20 Les musulmans croient que leur foi est l’aboutissement des révélations transmises aux Hébreux et aux chrétiens fidèles du passé. Le Coran cite et les Écritures hébraïques et les Écritures grecques. Cependant, il diffère d’elles pour ce qui est de l’enseignement relatif à l’immortalité de l’âme. Le Coran enseigne que l’homme a une âme qui continue de vivre après la mort. Il parle aussi d’une résurrection des morts, d’un jour de jugement et de la destinée finale de l’âme : soit la vie dans un jardin paradisiaque au ciel, soit la punition dans un enfer brûlant.

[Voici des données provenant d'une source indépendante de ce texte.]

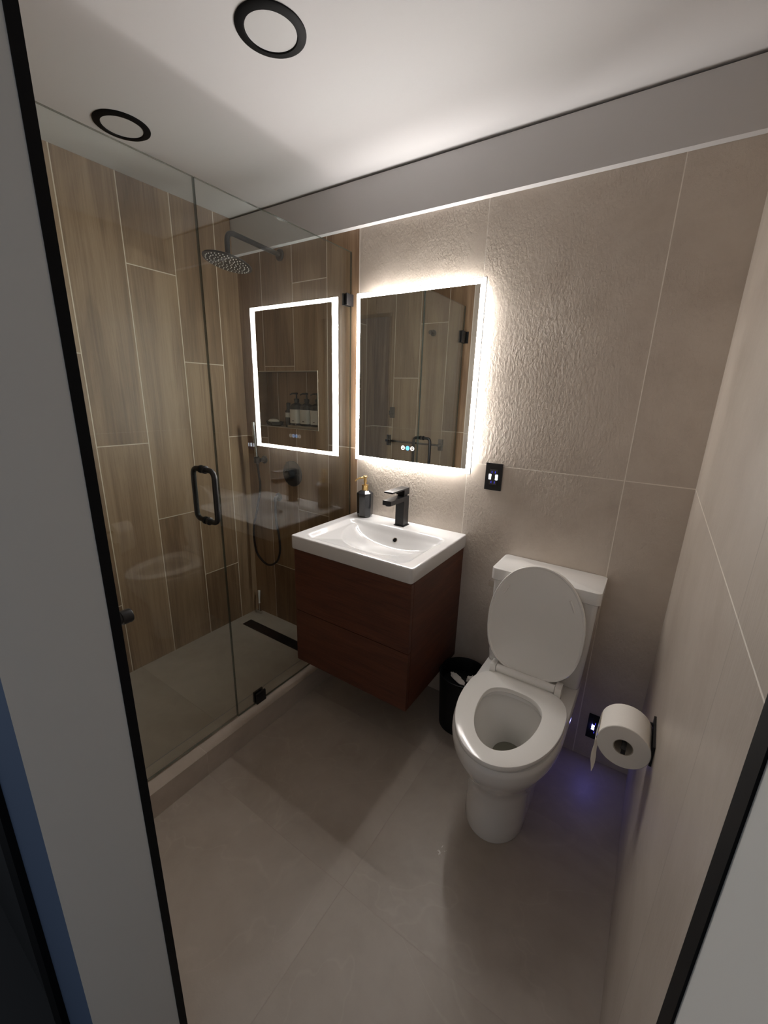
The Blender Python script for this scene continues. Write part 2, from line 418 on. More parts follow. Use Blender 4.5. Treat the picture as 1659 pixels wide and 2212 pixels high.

21 Les musulmans croient que l’âme d’un mort va dans le barzakh, ou “ barrière ”, “ le monde qui sépare l’heure de la mort de celle de la résurrection ”. (Sourate 23:99, 100, Le Saint Coran, note.) L’âme y reste consciente et endure ce qu’on appelle le “ châtiment de la tombe ” si la personne était méchante, ou jouit de la félicité si elle a été fidèle. Les fidèles doivent quand même subir quelques tourments en raison des péchés, si rares soient-ils, qu’ils ont commis durant leur vie. Le jour du jugement, chacun affronte sa destinée éternelle, ce qui met un terme à cet état intermédiaire.
22. Quelles théories différentes des philosophes arabes ont-ils avancées en rapport avec la destinée de l’âme ?
22 La notion d’immortalité de l’âme est apparue dans le judaïsme et la chrétienté sous l’influence platonicienne, mais ce concept a été établi dans l’islam dès ses débuts. Cela ne veut pas dire que les érudits arabes n’ont pas cherché à synthétiser les enseignements islamiques et la philosophie grecque. En réalité, le monde arabe a fortement été influencé par l’œuvre d’Aristote. Et des savants arabes connus, comme Avicenne et Averroès, ont construit sur la pensée aristotélicienne. Toutefois, en voulant concilier la pensée grecque avec l’enseignement musulman sur l’âme, ils ont élaboré des théories différentes. Par exemple, Avicenne disait que l’âme d’une personne est immortelle. Averroès était d’avis contraire. Malgré ces opinions, l’immortalité de l’âme demeure une croyance des musulmans.
23. Quelle est la position du judaïsme, de la chrétienté et de l’islam sur la question de l’immortalité de l’âme ?
23 Manifestement donc, le judaïsme, la chrétienté et l’islam enseignent tous trois la doctrine de l’immortalité de l’âme.
[Note]
a Adepte du néoplatonisme, nouvelle version de la philosophie de Platon mise au point par Plotin dans la Rome du IIIe siècle.
[Illustration, page 14]
La conquête d’Alexandre le Grand provoqua le mélange des cultures grecque et juive.
[Illustrations, page 15]
Origène, en haut, et Augustin voulurent fondre la philosophie platonicienne avec le christianisme.
[Illustrations, page 16]
Avicenne, en haut, déclarait que l’âme d’une personne est immortelle. Averroès s’opposait à cet avis.